--- STATED GOAL ---
Repeat, exactly and in full, the lines of the listing below, but without any pictures.

--- COLLECTED DATA ---
════════════════════

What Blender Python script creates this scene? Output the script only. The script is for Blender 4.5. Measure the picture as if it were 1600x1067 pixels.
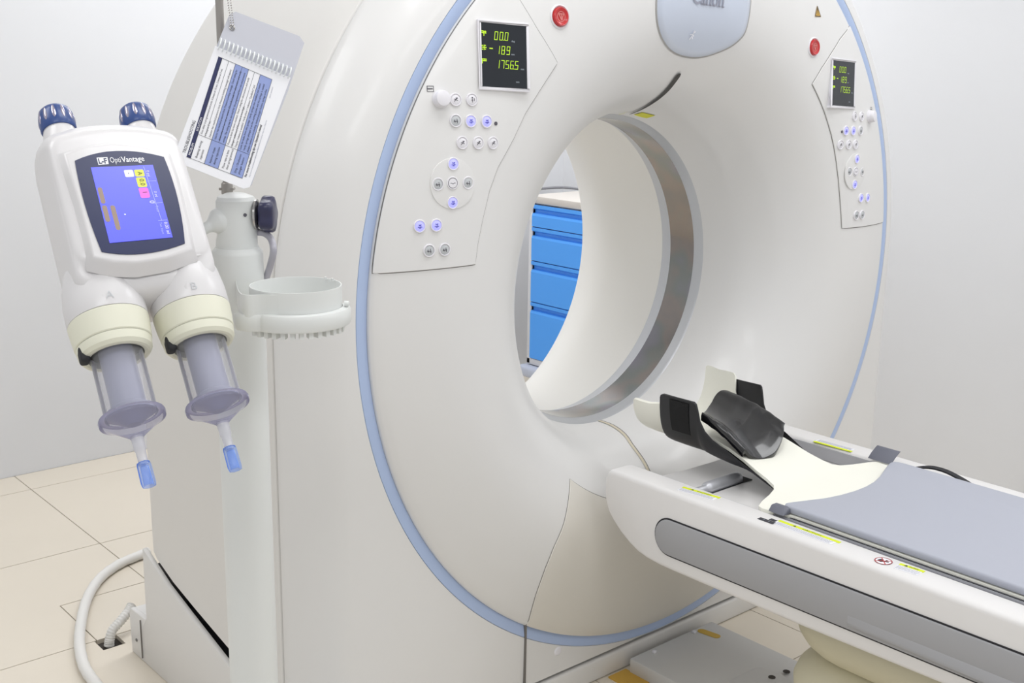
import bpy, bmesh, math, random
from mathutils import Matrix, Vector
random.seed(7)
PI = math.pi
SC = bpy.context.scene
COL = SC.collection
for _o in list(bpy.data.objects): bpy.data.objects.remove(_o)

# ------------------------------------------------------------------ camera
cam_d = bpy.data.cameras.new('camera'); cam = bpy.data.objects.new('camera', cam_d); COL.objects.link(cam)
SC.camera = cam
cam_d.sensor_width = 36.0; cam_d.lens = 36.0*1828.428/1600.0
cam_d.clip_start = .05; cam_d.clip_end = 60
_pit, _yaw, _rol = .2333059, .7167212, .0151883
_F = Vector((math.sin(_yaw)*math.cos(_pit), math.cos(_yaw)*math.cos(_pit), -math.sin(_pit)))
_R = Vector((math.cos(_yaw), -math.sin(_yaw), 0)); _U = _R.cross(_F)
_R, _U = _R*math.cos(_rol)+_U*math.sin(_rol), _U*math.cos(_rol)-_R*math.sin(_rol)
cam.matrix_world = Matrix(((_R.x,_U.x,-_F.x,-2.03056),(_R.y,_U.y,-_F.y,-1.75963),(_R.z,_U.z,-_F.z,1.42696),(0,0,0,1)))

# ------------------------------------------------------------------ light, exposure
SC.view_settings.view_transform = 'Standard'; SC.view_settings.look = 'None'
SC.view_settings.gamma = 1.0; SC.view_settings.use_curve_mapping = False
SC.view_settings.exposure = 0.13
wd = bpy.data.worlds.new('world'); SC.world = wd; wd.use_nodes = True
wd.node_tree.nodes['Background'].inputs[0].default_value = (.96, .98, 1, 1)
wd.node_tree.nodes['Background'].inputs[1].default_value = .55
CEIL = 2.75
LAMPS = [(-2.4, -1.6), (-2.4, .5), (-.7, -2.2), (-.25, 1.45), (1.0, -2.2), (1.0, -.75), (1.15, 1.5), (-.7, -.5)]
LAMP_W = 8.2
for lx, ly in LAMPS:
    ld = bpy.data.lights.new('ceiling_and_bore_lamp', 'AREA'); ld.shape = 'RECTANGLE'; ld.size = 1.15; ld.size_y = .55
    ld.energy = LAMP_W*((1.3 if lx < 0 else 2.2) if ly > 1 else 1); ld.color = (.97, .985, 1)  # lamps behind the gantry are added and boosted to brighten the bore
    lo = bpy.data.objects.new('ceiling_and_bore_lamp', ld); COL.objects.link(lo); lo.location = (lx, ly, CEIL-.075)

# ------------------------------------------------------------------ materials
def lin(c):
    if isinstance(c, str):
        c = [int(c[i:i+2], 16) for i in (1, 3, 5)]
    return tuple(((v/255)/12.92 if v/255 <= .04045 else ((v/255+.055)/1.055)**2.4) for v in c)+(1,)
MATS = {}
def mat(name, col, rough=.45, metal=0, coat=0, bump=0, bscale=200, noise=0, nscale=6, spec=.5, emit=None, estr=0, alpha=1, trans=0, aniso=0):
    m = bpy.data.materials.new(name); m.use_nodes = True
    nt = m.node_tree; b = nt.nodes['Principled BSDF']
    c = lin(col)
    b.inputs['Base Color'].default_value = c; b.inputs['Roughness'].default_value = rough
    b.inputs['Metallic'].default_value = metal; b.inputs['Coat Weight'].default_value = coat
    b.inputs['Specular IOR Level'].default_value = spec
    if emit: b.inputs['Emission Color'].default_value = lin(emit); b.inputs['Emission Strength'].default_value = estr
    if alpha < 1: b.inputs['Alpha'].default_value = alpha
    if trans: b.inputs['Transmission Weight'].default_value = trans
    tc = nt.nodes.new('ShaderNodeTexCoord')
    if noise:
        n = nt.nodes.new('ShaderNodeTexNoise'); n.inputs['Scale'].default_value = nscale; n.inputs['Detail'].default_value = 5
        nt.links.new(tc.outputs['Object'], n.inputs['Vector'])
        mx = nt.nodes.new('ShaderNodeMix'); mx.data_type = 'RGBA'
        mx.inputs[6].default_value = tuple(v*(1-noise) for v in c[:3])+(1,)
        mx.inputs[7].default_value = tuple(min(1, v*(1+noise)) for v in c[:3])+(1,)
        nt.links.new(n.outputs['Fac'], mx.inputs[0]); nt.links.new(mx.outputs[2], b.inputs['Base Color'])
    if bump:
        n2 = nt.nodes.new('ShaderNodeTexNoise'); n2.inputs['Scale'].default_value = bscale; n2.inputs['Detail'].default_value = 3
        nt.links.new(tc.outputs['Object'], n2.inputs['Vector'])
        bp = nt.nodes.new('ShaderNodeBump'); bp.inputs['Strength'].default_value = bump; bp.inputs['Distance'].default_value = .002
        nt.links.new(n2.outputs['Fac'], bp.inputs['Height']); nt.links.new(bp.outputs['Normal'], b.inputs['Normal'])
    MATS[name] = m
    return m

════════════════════

--- ANSWER ---
What Blender Python script creates this scene? Output the script only. The script is for Blender 4.5. Measure the picture as if it were 1600x1067 pixels.
import bpy, bmesh, math, random
from mathutils import Matrix, Vector
random.seed(7)
PI = math.pi
SC = bpy.context.scene
COL = SC.collection
for _o in list(bpy.data.objects): bpy.data.objects.remove(_o)

# ------------------------------------------------------------------ camera
cam_d = bpy.data.cameras.new('camera'); cam = bpy.data.objects.new('camera', cam_d); COL.objects.link(cam)
SC.camera = cam
cam_d.sensor_width = 36.0; cam_d.lens = 36.0*1828.428/1600.0
cam_d.clip_start = .05; cam_d.clip_end = 60
_pit, _yaw, _rol = .2333059, .7167212, .0151883
_F = Vector((math.sin(_yaw)*math.cos(_pit), math.cos(_yaw)*math.cos(_pit), -math.sin(_pit)))
_R = Vector((math.cos(_yaw), -math.sin(_yaw), 0)); _U = _R.cross(_F)
_R, _U = _R*math.cos(_rol)+_U*math.sin(_rol), _U*math.cos(_rol)-_R*math.sin(_rol)
cam.matrix_world = Matrix(((_R.x,_U.x,-_F.x,-2.03056),(_R.y,_U.y,-_F.y,-1.75963),(_R.z,_U.z,-_F.z,1.42696),(0,0,0,1)))

# ------------------------------------------------------------------ light, exposure
SC.view_settings.view_transform = 'Standard'; SC.view_settings.look = 'None'
SC.view_settings.gamma = 1.0; SC.view_settings.use_curve_mapping = False
SC.view_settings.exposure = 0.13
wd = bpy.data.worlds.new('world'); SC.world = wd; wd.use_nodes = True
wd.node_tree.nodes['Background'].inputs[0].default_value = (.96, .98, 1, 1)
wd.node_tree.nodes['Background'].inputs[1].default_value = .55
CEIL = 2.75
LAMPS = [(-2.4, -1.6), (-2.4, .5), (-.7, -2.2), (-.25, 1.45), (1.0, -2.2), (1.0, -.75), (1.15, 1.5), (-.7, -.5)]
LAMP_W = 8.2
for lx, ly in LAMPS:
    ld = bpy.data.lights.new('ceiling_and_bore_lamp', 'AREA'); ld.shape = 'RECTANGLE'; ld.size = 1.15; ld.size_y = .55
    ld.energy = LAMP_W*((1.3 if lx < 0 else 2.2) if ly > 1 else 1); ld.color = (.97, .985, 1)  # lamps behind the gantry are added and boosted to brighten the bore
    lo = bpy.data.objects.new('ceiling_and_bore_lamp', ld); COL.objects.link(lo); lo.location = (lx, ly, CEIL-.075)

# ------------------------------------------------------------------ materials
def lin(c):
    if isinstance(c, str):
        c = [int(c[i:i+2], 16) for i in (1, 3, 5)]
    return tuple(((v/255)/12.92 if v/255 <= .04045 else ((v/255+.055)/1.055)**2.4) for v in c)+(1,)
MATS = {}
def mat(name, col, rough=.45, metal=0, coat=0, bump=0, bscale=200, noise=0, nscale=6, spec=.5, emit=None, estr=0, alpha=1, trans=0, aniso=0):
    m = bpy.data.materials.new(name); m.use_nodes = True
    nt = m.node_tree; b = nt.nodes['Principled BSDF']
    c = lin(col)
    b.inputs['Base Color'].default_value = c; b.inputs['Roughness'].default_value = rough
    b.inputs['Metallic'].default_value = metal; b.inputs['Coat Weight'].default_value = coat
    b.inputs['Specular IOR Level'].default_value = spec
    if emit: b.inputs['Emission Color'].default_value = lin(emit); b.inputs['Emission Strength'].default_value = estr
    if alpha < 1: b.inputs['Alpha'].default_value = alpha
    if trans: b.inputs['Transmission Weight'].default_value = trans
    tc = nt.nodes.new('ShaderNodeTexCoord')
    if noise:
        n = nt.nodes.new('ShaderNodeTexNoise'); n.inputs['Scale'].default_value = nscale; n.inputs['Detail'].default_value = 5
        nt.links.new(tc.outputs['Object'], n.inputs['Vector'])
        mx = nt.nodes.new('ShaderNodeMix'); mx.data_type = 'RGBA'
        mx.inputs[6].default_value = tuple(v*(1-noise) for v in c[:3])+(1,)
        mx.inputs[7].default_value = tuple(min(1, v*(1+noise)) for v in c[:3])+(1,)
        nt.links.new(n.outputs['Fac'], mx.inputs[0]); nt.links.new(mx.outputs[2], b.inputs['Base Color'])
    if bump:
        n2 = nt.nodes.new('ShaderNodeTexNoise'); n2.inputs['Scale'].default_value = bscale; n2.inputs['Detail'].default_value = 3
        nt.links.new(tc.outputs['Object'], n2.inputs['Vector'])
        bp = nt.nodes.new('ShaderNodeBump'); bp.inputs['Strength'].default_value = bump; bp.inputs['Distance'].default_value = .002
        nt.links.new(n2.outputs['Fac'], bp.inputs['Height']); nt.links.new(bp.outputs['Normal'], b.inputs['Normal'])
    MATS[name] = m
    return m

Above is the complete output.